Bitcoin Breaks Below $71,000, Peter Brandt Warns of Two-Way Movement Risk

BTC-5,06%
ETH-6,22%
DOGE-4,86%

Gate News reports that on March 19, Bitcoin’s price fell below $71,000, dropping about 5% within 24 hours, continuing the overall correction trend in the cryptocurrency market. Meanwhile, Ethereum, Solana, and Dogecoin all declined by 5% to 6%, with the total market capitalization of digital assets evaporating over $100 billion. The GMCI 30 index also dropped about 5%, with a year-to-date decline of 21%.

Senior trader Peter Brandt pointed out that Bitcoin currently exhibits two competing technical patterns. On one hand, he identified a constructive pattern similar to a rounded bottom, which may indicate easing selling pressure and increasing buyer interest; on the other hand, he warned of a typical bear flag pattern, suggesting that if the price breaks below key support levels, it could trigger a new downward move. Brandt emphasized that traders should evaluate both bullish and bearish scenarios and remain flexible.

Macroeconomic factors significantly influence market sentiment. The Federal Reserve maintained interest rates between 3.5% and 3.75%, reinforcing expectations of high long-term borrowing costs. Coupled with rising energy prices and geopolitical tensions, investor risk appetite has declined. The S&P 500 approached a four-month low, while gold and silver fell approximately 3% and 4%, respectively, further indicating the correlation between traditional assets and the crypto market.

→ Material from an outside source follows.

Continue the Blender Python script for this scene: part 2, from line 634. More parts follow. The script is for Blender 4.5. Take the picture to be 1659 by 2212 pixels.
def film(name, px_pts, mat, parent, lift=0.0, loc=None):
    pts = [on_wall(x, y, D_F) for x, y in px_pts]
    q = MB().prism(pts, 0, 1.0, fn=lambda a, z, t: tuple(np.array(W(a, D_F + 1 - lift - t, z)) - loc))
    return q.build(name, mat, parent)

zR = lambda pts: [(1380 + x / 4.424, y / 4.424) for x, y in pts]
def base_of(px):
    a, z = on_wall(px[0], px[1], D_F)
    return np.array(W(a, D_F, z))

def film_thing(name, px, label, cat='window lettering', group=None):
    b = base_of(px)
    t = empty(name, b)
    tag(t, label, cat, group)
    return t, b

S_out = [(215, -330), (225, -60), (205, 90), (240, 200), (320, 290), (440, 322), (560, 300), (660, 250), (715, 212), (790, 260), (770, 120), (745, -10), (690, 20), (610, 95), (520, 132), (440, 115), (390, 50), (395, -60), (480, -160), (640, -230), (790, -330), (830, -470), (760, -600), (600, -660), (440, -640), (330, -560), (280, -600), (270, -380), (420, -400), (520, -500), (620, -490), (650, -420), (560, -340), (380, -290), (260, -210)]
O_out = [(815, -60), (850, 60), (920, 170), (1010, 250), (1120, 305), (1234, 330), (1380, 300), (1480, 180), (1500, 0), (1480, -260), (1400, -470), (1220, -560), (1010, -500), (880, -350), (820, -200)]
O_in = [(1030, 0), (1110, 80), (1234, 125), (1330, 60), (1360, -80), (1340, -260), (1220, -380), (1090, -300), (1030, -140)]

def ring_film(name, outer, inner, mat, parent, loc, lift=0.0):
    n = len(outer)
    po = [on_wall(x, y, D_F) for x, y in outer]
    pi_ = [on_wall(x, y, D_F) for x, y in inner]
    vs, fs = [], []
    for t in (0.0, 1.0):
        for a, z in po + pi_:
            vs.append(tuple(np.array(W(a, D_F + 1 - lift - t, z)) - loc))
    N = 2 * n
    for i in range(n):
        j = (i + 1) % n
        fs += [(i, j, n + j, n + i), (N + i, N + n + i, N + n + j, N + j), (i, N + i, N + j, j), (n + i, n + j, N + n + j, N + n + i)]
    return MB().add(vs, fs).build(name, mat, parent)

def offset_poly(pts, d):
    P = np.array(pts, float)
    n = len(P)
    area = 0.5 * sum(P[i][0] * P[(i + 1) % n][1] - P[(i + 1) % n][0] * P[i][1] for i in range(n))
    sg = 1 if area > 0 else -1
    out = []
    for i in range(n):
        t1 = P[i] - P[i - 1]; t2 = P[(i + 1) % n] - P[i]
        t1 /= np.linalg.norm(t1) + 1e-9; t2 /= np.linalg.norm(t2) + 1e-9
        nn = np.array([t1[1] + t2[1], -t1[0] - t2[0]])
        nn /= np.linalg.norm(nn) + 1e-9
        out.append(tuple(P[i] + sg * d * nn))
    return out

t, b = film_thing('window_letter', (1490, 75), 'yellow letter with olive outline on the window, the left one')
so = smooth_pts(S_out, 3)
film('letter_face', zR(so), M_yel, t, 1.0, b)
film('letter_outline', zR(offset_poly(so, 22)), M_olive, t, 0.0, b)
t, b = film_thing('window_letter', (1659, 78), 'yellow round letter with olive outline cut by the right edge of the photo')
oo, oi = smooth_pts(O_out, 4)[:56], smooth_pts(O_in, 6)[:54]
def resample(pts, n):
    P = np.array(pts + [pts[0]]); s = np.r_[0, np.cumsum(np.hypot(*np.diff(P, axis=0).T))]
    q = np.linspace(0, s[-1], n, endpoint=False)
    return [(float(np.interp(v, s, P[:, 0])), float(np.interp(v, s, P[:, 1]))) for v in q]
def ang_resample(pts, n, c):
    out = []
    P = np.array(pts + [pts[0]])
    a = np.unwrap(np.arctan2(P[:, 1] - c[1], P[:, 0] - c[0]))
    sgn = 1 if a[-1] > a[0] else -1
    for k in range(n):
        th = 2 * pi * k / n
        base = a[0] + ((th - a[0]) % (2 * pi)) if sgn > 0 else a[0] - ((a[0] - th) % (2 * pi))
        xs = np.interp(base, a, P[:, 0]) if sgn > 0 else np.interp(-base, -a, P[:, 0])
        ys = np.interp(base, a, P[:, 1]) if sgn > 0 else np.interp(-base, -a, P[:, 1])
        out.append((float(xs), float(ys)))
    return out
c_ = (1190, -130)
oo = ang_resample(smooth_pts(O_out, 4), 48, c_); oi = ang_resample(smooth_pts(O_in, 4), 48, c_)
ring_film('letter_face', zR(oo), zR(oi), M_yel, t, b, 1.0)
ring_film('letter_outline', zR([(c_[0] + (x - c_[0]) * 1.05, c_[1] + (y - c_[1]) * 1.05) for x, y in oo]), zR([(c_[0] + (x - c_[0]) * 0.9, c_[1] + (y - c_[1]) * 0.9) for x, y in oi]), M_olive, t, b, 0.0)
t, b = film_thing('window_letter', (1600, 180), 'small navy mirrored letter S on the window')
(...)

The imbalance between high open interest in derivatives and ETF fund inflows has increased price volatility sensitivity. Samuel Leyne noted that oil prices and geopolitical uncertainties may limit Bitcoin’s short-term upside potential, even if technical patterns provide some support.

Recently, Bitcoin approached $76,000 but then retreated to support around $70,000. Considering the overall market structure and macro pressures, Bitcoin’s short-term trend remains uncertain. Traders need to adjust their strategies flexibly based on key price movements to cope with potential sharp fluctuations.